In the backdrop of diverse regional identities pulling the government in different directions, Desai said:"politics is about distribution rather than about growth".
 
Desai was in a dialogue with Nobel Prize laureate Amartya Sen on issues of Development and Nationhood at the conclusion of the two-day seminar organised by the Federation of Indian Chambers of Commerce (Ficci) and Shri Ram Centre for Industrial Relations and Human Resources (SRC).
 
Desai's main contention, that India was a multi-party state with many people defining their primordial loyalty as to their language, region or caste by the late 1970s, was strongly contested by Sen""in a relatively benign mood -- who meandered into history to prove that the concept of India, which was first written about by Megasthenes, had been around for long before Nehru attempted to redefine it.
 
Desai, however, rebutted, saying that though the concept of India might have been around, the historical idea of India was along different geographical areas and that nobody had ruled over entire 'India'.
 
He also said: "The India that Nehru led was not the same one he had discovered.

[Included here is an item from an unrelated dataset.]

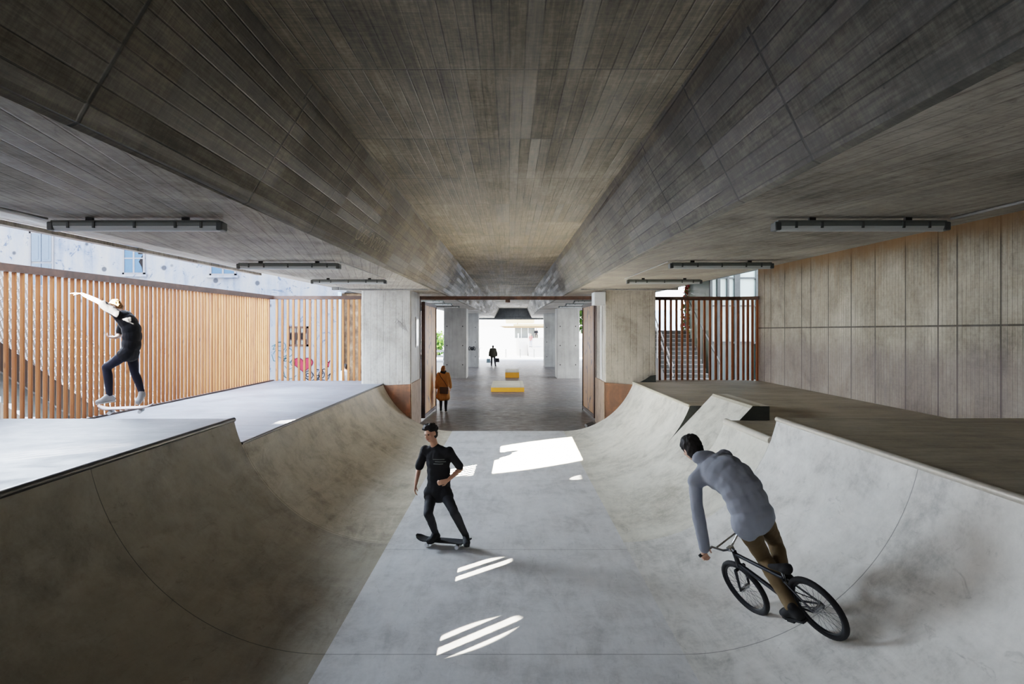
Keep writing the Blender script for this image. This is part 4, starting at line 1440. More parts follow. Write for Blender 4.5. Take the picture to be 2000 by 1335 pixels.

Nehru had to re-jig that dialogue because Partition was a very deep fissure."
 
Desai said that the stagnation in economic growth in the first 30 years after independence had created regional and caste based groups.
 
"If a single majority party were in power, a number of such expenditures would not take place and we would have a growth-enhancing and poverty-reducing expenditure." Desai said, adding that "if economic reforms were pursued heartlessly, growth could be enhanced".
 
If the economy could grow by 8-10 years, it would create jobs in the private sector and would push the economic pressure off politics and the public sector would not be seen as something people had to live off.
 
The diversion of resources to appease smaller parties in India was becoming an internal drain, drawing away 10-15 per cent of the gross domestic product.
 
A "grand coalition" of the BJP and the Congress would result in savings of resources, which would otherwise be spent on maintaining coalitions, Desai concluded.
 
Sen was, however, of the view that the growth rate would depend on the nature of growth and had more to do with the nature of economic policy and priorities adopted by the government. He said that the reassertion of regional parties was not to be bemoaned but seen as reason for celebration.